LEAVE IT TO BEAVER: my first memory of anger over fraudulent tv; this family was nothing like the dysfunctional one I was in and I was pissed. Still am.
Max Liebman specials, Hallmark Hall of Fame, etc. Where else could I see The Lunts, Maurice Evans, Barbara Cook, Alfred Drake, and a host of other stars I'd never see on Broadway?
1958 televised broadcast of THE NUTCRACKER with Balanchine playing Drosselmeier.
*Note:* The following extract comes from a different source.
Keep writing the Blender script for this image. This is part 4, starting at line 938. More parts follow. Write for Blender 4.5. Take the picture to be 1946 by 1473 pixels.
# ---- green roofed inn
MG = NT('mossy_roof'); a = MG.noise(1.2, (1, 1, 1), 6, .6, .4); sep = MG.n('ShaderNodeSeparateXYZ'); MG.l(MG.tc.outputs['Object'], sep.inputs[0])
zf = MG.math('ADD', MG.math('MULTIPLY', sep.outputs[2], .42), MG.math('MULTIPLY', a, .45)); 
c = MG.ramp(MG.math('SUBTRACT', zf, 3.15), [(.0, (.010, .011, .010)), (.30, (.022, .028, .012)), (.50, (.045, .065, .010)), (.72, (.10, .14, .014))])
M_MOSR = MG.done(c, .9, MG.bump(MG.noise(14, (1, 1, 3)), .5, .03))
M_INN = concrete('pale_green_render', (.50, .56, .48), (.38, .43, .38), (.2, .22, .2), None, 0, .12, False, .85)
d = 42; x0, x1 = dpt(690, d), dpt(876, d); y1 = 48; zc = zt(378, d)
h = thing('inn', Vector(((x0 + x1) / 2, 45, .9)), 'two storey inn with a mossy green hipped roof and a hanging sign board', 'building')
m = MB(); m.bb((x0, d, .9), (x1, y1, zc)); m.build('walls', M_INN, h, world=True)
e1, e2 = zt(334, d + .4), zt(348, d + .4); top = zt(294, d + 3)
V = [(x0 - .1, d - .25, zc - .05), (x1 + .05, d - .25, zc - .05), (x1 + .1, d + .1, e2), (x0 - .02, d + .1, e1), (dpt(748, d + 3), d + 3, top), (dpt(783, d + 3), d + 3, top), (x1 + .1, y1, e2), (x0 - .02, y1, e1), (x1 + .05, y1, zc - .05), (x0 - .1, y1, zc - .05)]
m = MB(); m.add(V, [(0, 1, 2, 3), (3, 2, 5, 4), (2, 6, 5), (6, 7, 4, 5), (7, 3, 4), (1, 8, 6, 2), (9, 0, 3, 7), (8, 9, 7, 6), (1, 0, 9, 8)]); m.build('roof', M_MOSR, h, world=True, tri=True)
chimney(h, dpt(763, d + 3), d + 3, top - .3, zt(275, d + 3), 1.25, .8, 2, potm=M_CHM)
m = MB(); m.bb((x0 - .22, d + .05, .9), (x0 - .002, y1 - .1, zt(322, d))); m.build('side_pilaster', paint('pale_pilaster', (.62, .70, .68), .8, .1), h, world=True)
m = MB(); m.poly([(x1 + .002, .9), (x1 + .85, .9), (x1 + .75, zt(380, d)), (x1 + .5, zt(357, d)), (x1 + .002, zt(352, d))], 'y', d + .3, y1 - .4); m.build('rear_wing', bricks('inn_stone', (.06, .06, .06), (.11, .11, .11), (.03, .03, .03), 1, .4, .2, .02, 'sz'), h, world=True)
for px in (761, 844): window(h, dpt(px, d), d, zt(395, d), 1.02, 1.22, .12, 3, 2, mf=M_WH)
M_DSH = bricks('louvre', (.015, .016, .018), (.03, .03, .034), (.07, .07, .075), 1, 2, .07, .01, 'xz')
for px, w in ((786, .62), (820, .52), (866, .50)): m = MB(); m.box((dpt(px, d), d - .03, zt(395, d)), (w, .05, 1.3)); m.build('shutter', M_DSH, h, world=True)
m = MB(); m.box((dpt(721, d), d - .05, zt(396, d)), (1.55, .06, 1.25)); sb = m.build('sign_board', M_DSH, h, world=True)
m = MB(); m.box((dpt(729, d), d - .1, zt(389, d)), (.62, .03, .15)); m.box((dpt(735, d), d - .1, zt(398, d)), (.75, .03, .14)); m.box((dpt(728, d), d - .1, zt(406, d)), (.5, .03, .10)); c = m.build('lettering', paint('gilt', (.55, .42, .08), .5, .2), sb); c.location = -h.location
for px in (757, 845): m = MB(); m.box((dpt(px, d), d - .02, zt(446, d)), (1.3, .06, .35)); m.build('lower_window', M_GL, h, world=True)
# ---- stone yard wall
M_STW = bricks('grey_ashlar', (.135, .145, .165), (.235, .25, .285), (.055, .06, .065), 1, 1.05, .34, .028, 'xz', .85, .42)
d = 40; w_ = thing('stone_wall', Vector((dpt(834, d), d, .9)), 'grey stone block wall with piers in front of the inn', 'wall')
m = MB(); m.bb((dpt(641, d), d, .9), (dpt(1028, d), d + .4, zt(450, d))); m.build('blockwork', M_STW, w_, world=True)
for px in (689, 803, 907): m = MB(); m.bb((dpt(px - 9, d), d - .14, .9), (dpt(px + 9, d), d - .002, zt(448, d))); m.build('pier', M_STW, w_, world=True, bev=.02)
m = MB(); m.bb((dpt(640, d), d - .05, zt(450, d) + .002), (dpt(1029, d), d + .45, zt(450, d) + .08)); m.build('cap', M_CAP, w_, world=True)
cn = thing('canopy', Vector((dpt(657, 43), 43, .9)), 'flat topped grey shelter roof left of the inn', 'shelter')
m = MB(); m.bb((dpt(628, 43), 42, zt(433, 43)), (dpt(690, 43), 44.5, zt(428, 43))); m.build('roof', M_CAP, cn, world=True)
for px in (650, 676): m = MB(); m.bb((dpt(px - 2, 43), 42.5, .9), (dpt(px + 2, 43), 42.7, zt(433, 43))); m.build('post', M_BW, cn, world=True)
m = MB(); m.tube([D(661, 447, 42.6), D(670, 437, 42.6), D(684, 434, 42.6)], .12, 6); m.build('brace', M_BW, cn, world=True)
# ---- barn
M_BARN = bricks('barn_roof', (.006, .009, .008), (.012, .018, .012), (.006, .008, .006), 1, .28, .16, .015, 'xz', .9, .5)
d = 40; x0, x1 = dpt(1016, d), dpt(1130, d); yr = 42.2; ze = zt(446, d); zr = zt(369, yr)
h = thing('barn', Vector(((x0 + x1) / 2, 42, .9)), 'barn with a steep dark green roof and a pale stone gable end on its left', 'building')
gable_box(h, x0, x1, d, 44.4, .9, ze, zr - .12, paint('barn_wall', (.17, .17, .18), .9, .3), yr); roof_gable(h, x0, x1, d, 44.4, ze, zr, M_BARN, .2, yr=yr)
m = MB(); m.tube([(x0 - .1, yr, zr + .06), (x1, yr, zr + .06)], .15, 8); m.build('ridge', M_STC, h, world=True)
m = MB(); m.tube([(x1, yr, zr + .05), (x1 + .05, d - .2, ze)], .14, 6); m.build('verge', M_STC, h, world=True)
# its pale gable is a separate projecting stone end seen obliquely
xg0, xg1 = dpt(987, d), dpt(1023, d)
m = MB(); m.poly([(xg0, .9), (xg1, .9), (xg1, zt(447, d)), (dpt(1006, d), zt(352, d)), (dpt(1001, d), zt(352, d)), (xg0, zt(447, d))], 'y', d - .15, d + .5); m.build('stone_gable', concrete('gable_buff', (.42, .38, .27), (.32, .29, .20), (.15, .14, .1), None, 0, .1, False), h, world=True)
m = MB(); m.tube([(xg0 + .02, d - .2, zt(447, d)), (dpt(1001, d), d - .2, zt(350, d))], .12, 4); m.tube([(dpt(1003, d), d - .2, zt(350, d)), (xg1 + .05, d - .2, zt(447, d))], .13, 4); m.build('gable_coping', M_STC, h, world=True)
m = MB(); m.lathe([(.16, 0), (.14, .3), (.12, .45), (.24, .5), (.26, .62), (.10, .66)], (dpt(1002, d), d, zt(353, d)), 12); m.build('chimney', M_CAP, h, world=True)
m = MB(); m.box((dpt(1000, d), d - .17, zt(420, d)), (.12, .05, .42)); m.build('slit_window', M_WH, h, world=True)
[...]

Dear Friend BK covered this territory so well in his books, and it's amazing how many things he enjoyed that I did as well over a thousand miles away. One place he doesn't mention much in the books is the Library and the Public Library was my haven from the bullies, the family madness, and most of my adolescent angst; I had the Dewey decimal system down pat, I could race through the Reader's Guide for a magazine review of a show I'd never see, I knew where in the stacks to find the pictorial travel books to leave Ohio mentally, where to find the art books of painters I wanted to be as good as, where to find the music I wanted to play at the piano, and where to find tons of novels, from Dodie Smith's 101 DALMATIANS to Samuel Hopkins Adams' TENDERLOIN to Dorothy Macardle's THE UNINVITED. I read a lot between 1954 and 1964 when I went off to college, and some things stick with me like Meredith Willson's book BUT HE DOESN'T KNOW THE TERRITORY, about creating THE MUSIC MAN, and PRIDE AND PREJUDICE while a lot of ghost stories, inferior to THE UNINVITED, are now vague plot synopses.